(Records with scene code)
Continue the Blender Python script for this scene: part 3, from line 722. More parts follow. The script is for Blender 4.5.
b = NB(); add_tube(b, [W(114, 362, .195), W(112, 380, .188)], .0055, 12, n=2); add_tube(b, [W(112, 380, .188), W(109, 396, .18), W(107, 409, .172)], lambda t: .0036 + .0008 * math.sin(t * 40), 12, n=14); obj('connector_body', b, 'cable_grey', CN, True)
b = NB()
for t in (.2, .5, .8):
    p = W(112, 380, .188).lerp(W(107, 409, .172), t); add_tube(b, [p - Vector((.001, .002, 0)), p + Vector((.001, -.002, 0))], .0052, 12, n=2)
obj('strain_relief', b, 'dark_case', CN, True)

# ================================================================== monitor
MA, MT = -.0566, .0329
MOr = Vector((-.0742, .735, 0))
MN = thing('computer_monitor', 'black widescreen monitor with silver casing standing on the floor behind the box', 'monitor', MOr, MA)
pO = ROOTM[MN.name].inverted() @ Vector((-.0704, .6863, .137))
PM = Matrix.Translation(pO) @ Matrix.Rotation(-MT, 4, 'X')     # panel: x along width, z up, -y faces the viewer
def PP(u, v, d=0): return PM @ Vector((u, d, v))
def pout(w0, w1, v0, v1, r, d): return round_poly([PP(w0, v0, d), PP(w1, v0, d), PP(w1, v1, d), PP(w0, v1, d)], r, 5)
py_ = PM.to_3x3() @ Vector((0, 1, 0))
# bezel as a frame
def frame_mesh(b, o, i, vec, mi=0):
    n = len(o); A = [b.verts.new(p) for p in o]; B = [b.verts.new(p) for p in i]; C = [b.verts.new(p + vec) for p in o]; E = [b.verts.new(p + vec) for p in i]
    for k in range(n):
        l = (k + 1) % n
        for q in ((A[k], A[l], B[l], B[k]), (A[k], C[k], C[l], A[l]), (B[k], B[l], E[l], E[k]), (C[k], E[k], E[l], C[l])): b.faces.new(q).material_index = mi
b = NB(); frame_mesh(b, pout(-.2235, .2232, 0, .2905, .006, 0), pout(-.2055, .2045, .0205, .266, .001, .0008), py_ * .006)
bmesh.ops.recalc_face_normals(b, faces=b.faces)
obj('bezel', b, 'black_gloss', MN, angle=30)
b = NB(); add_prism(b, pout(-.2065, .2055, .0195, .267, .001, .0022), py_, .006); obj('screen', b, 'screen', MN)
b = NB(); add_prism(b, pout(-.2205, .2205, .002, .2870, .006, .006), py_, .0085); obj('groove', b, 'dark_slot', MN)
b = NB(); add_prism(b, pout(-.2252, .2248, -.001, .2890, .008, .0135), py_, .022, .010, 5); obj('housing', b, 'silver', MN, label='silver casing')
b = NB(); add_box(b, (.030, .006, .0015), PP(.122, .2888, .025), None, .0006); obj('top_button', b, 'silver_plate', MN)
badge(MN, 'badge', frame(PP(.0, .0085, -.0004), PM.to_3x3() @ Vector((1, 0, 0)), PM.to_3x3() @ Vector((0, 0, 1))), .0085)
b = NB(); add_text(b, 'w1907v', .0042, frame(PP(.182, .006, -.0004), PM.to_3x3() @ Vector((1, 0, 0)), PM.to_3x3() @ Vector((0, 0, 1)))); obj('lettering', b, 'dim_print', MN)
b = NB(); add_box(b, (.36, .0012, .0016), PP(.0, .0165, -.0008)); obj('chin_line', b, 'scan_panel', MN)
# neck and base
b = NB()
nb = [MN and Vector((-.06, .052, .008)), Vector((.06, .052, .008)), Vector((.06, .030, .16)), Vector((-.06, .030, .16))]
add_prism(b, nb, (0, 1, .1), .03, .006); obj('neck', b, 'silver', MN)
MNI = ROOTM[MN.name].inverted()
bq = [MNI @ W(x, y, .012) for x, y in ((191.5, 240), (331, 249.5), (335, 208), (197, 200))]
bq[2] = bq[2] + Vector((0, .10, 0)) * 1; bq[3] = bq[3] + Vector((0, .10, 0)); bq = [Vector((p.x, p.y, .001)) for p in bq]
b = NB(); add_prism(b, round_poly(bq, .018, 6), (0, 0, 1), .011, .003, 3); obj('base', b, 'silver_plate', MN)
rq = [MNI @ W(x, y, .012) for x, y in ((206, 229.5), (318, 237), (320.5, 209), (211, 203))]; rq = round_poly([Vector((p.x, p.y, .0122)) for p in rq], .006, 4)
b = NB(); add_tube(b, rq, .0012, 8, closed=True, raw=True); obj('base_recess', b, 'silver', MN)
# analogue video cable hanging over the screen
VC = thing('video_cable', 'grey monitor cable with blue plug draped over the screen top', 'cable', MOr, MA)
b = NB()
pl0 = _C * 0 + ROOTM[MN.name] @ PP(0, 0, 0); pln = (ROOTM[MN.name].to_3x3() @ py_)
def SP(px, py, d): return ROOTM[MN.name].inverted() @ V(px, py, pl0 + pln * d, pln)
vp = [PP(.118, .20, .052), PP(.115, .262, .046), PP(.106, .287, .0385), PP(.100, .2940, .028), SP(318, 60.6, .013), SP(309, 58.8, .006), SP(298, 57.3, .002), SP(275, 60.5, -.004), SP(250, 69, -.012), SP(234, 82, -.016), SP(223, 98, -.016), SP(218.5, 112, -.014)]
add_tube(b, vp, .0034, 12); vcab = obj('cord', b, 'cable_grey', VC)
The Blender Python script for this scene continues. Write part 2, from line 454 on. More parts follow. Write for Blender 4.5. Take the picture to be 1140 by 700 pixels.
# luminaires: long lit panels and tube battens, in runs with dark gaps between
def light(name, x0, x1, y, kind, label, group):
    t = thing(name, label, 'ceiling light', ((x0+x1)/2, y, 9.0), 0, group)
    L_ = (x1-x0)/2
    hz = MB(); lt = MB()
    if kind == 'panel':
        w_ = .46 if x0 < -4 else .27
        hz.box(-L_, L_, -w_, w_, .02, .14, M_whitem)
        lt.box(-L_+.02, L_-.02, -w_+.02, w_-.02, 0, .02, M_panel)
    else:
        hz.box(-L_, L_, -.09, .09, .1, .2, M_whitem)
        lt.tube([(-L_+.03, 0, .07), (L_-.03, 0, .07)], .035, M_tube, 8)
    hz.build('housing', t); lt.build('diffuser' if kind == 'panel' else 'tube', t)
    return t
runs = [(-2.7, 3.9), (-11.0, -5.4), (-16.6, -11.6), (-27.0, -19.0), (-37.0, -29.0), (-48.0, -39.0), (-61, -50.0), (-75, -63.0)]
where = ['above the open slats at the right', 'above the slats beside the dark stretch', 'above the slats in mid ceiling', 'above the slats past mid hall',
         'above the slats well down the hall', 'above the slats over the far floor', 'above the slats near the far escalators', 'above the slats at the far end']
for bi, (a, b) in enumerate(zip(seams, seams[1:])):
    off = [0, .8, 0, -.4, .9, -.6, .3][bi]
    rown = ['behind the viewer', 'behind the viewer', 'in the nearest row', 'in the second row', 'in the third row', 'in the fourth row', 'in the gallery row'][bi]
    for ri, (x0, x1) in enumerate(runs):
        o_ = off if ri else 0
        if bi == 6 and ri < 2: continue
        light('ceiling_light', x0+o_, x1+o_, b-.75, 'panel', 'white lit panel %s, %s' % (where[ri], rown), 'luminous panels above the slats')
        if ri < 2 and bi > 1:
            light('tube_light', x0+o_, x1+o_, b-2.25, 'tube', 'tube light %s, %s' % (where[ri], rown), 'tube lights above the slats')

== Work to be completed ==
Write out the full listing, keeping every line exactly as it is.

== The reply ==
Continue the Blender Python script for this scene: part 3, from line 722. More parts follow. The script is for Blender 4.5.
b = NB(); add_tube(b, [W(114, 362, .195), W(112, 380, .188)], .0055, 12, n=2); add_tube(b, [W(112, 380, .188), W(109, 396, .18), W(107, 409, .172)], lambda t: .0036 + .0008 * math.sin(t * 40), 12, n=14); obj('connector_body', b, 'cable_grey', CN, True)
b = NB()
for t in (.2, .5, .8):
    p = W(112, 380, .188).lerp(W(107, 409, .172), t); add_tube(b, [p - Vector((.001, .002, 0)), p + Vector((.001, -.002, 0))], .0052, 12, n=2)
obj('strain_relief', b, 'dark_case', CN, True)

# ================================================================== monitor
MA, MT = -.0566, .0329
MOr = Vector((-.0742, .735, 0))
MN = thing('computer_monitor', 'black widescreen monitor with silver casing standing on the floor behind the box', 'monitor', MOr, MA)
pO = ROOTM[MN.name].inverted() @ Vector((-.0704, .6863, .137))
PM = Matrix.Translation(pO) @ Matrix.Rotation(-MT, 4, 'X')     # panel: x along width, z up, -y faces the viewer
def PP(u, v, d=0): return PM @ Vector((u, d, v))
def pout(w0, w1, v0, v1, r, d): return round_poly([PP(w0, v0, d), PP(w1, v0, d), PP(w1, v1, d), PP(w0, v1, d)], r, 5)
py_ = PM.to_3x3() @ Vector((0, 1, 0))
# bezel as a frame
def frame_mesh(b, o, i, vec, mi=0):
    n = len(o); A = [b.verts.new(p) for p in o]; B = [b.verts.new(p) for p in i]; C = [b.verts.new(p + vec) for p in o]; E = [b.verts.new(p + vec) for p in i]
    for k in range(n):
        l = (k + 1) % n
        for q in ((A[k], A[l], B[l], B[k]), (A[k], C[k], C[l], A[l]), (B[k], B[l], E[l], E[k]), (C[k], E[k], E[l], C[l])): b.faces.new(q).material_index = mi
b = NB(); frame_mesh(b, pout(-.2235, .2232, 0, .2905, .006, 0), pout(-.2055, .2045, .0205, .266, .001, .0008), py_ * .006)
bmesh.ops.recalc_face_normals(b, faces=b.faces)
obj('bezel', b, 'black_gloss', MN, angle=30)
b = NB(); add_prism(b, pout(-.2065, .2055, .0195, .267, .001, .0022), py_, .006); obj('screen', b, 'screen', MN)
b = NB(); add_prism(b, pout(-.2205, .2205, .002, .2870, .006, .006), py_, .0085); obj('groove', b, 'dark_slot', MN)
b = NB(); add_prism(b, pout(-.2252, .2248, -.001, .2890, .008, .0135), py_, .022, .010, 5); obj('housing', b, 'silver', MN, label='silver casing')
b = NB(); add_box(b, (.030, .006, .0015), PP(.122, .2888, .025), None, .0006); obj('top_button', b, 'silver_plate', MN)
badge(MN, 'badge', frame(PP(.0, .0085, -.0004), PM.to_3x3() @ Vector((1, 0, 0)), PM.to_3x3() @ Vector((0, 0, 1))), .0085)
b = NB(); add_text(b, 'w1907v', .0042, frame(PP(.182, .006, -.0004), PM.to_3x3() @ Vector((1, 0, 0)), PM.to_3x3() @ Vector((0, 0, 1)))); obj('lettering', b, 'dim_print', MN)
b = NB(); add_box(b, (.36, .0012, .0016), PP(.0, .0165, -.0008)); obj('chin_line', b, 'scan_panel', MN)
# neck and base
b = NB()
nb = [MN and Vector((-.06, .052, .008)), Vector((.06, .052, .008)), Vector((.06, .030, .16)), Vector((-.06, .030, .16))]
add_prism(b, nb, (0, 1, .1), .03, .006); obj('neck', b, 'silver', MN)
MNI = ROOTM[MN.name].inverted()
bq = [MNI @ W(x, y, .012) for x, y in ((191.5, 240), (331, 249.5), (335, 208), (197, 200))]
bq[2] = bq[2] + Vector((0, .10, 0)) * 1; bq[3] = bq[3] + Vector((0, .10, 0)); bq = [Vector((p.x, p.y, .001)) for p in bq]
b = NB(); add_prism(b, round_poly(bq, .018, 6), (0, 0, 1), .011, .003, 3); obj('base', b, 'silver_plate', MN)
rq = [MNI @ W(x, y, .012) for x, y in ((206, 229.5), (318, 237), (320.5, 209), (211, 203))]; rq = round_poly([Vector((p.x, p.y, .0122)) for p in rq], .006, 4)
b = NB(); add_tube(b, rq, .0012, 8, closed=True, raw=True); obj('base_recess', b, 'silver', MN)
# analogue video cable hanging over the screen
VC = thing('video_cable', 'grey monitor cable with blue plug draped over the screen top', 'cable', MOr, MA)
b = NB()
pl0 = _C * 0 + ROOTM[MN.name] @ PP(0, 0, 0); pln = (ROOTM[MN.name].to_3x3() @ py_)
def SP(px, py, d): return ROOTM[MN.name].inverted() @ V(px, py, pl0 + pln * d, pln)
vp = [PP(.118, .20, .052), PP(.115, .262, .046), PP(.106, .287, .0385), PP(.100, .2940, .028), SP(318, 60.6, .013), SP(309, 58.8, .006), SP(298, 57.3, .002), SP(275, 60.5, -.004), SP(250, 69, -.012), SP(234, 82, -.016), SP(223, 98, -.016), SP(218.5, 112, -.014)]
add_tube(b, vp, .0034, 12); vcab = obj('cord', b, 'cable_grey', VC)
The Blender Python script for this scene continues. Write part 2, from line 454 on. More parts follow. Write for Blender 4.5. Take the picture to be 1140 by 700 pixels.
# luminaires: long lit panels and tube battens, in runs with dark gaps between
def light(name, x0, x1, y, kind, label, group):
    t = thing(name, label, 'ceiling light', ((x0+x1)/2, y, 9.0), 0, group)
    L_ = (x1-x0)/2
    hz = MB(); lt = MB()
    if kind == 'panel':
        w_ = .46 if x0 < -4 else .27
        hz.box(-L_, L_, -w_, w_, .02, .14, M_whitem)
        lt.box(-L_+.02, L_-.02, -w_+.02, w_-.02, 0, .02, M_panel)
    else:
        hz.box(-L_, L_, -.09, .09, .1, .2, M_whitem)
        lt.tube([(-L_+.03, 0, .07), (L_-.03, 0, .07)], .035, M_tube, 8)
    hz.build('housing', t); lt.build('diffuser' if kind == 'panel' else 'tube', t)
    return t
runs = [(-2.7, 3.9), (-11.0, -5.4), (-16.6, -11.6), (-27.0, -19.0), (-37.0, -29.0), (-48.0, -39.0), (-61, -50.0), (-75, -63.0)]
where = ['above the open slats at the right', 'above the slats beside the dark stretch', 'above the slats in mid ceiling', 'above the slats past mid hall',
         'above the slats well down the hall', 'above the slats over the far floor', 'above the slats near the far escalators', 'above the slats at the far end']
for bi, (a, b) in enumerate(zip(seams, seams[1:])):
    off = [0, .8, 0, -.4, .9, -.6, .3][bi]
    rown = ['behind the viewer', 'behind the viewer', 'in the nearest row', 'in the second row', 'in the third row', 'in the fourth row', 'in the gallery row'][bi]
    for ri, (x0, x1) in enumerate(runs):
        o_ = off if ri else 0
        if bi == 6 and ri < 2: continue
        light('ceiling_light', x0+o_, x1+o_, b-.75, 'panel', 'white lit panel %s, %s' % (where[ri], rown), 'luminous panels above the slats')
        if ri < 2 and bi > 1:
            light('tube_light', x0+o_, x1+o_, b-2.25, 'tube', 'tube light %s, %s' % (where[ri], rown), 'tube lights above the slats')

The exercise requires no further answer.